Claro -- sempre poderás recorrer a mecanismos inúteis de compensação -- comer, fumar, dormir e colocar panos quentes, iludir-te que há chance, e talvez haja mesmo (que sei eu?) -- mas o melhor, na opinião de quem passou por isso e levou uns três anos para simplesmente perceber que ainda existia (depois desse tipo de dor sempre precisamos nos reconstruir), é que deves assumir teu sofrimento, de peito aberto. Sem baixar a cabeça. Sem tapar os olhos. Sem fechar os ouvidos para as palavras que não queres ouvir.

Deixa sangrar.

Depois, lembra que tens valor. Que nesse mundão pode haver uma, duas, talvez até três pessoas capazes de fazer teu coração ressuscitar -- isso parece horrível de ouvir neste momento, mas é verdade. Não digo que será igual ao amor de agora, nem melhor, nem pior. Apenas diferente.

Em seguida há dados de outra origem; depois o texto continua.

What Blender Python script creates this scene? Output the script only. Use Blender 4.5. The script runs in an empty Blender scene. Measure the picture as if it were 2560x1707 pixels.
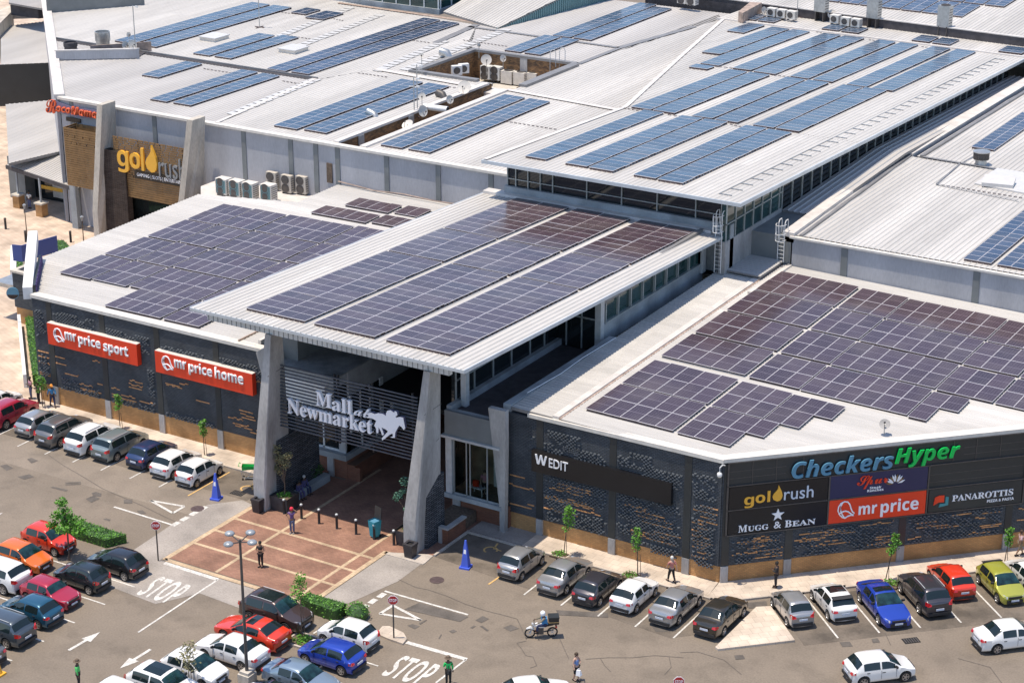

Desculpa, S., isso é tudo o que tenho a te dizer, além de lembrar que tens uma amiga para aparar tuas lágrimas. Sempre.

2.9.04

Dúvida

Quando estou off-line, existo?

Existo para ti?

Ou meus anseios, delírios, pirações,

Minhas posições

Minhas áreas alagadas,

Lágrimas salgadas,

Mãos de pedinte,

Voz imaginária

Súplica por ouvinte

Passam calados,

No outro lado da tua realidade

E sou como a borboleta no meio da floresta,

Ignorada, invisível, inexistente?

Para o caso de duvidares se existo

E para o caso de eu mesma não saber ao certo,

Faz uma reza forte, chamado, invocação

Que eu, fantasma, acho que apareço

E te agradeço, por me ver ao teu chamado

E perceber que, sim -- parece que me habito

Embora não habite em ninguém mais, às vezes.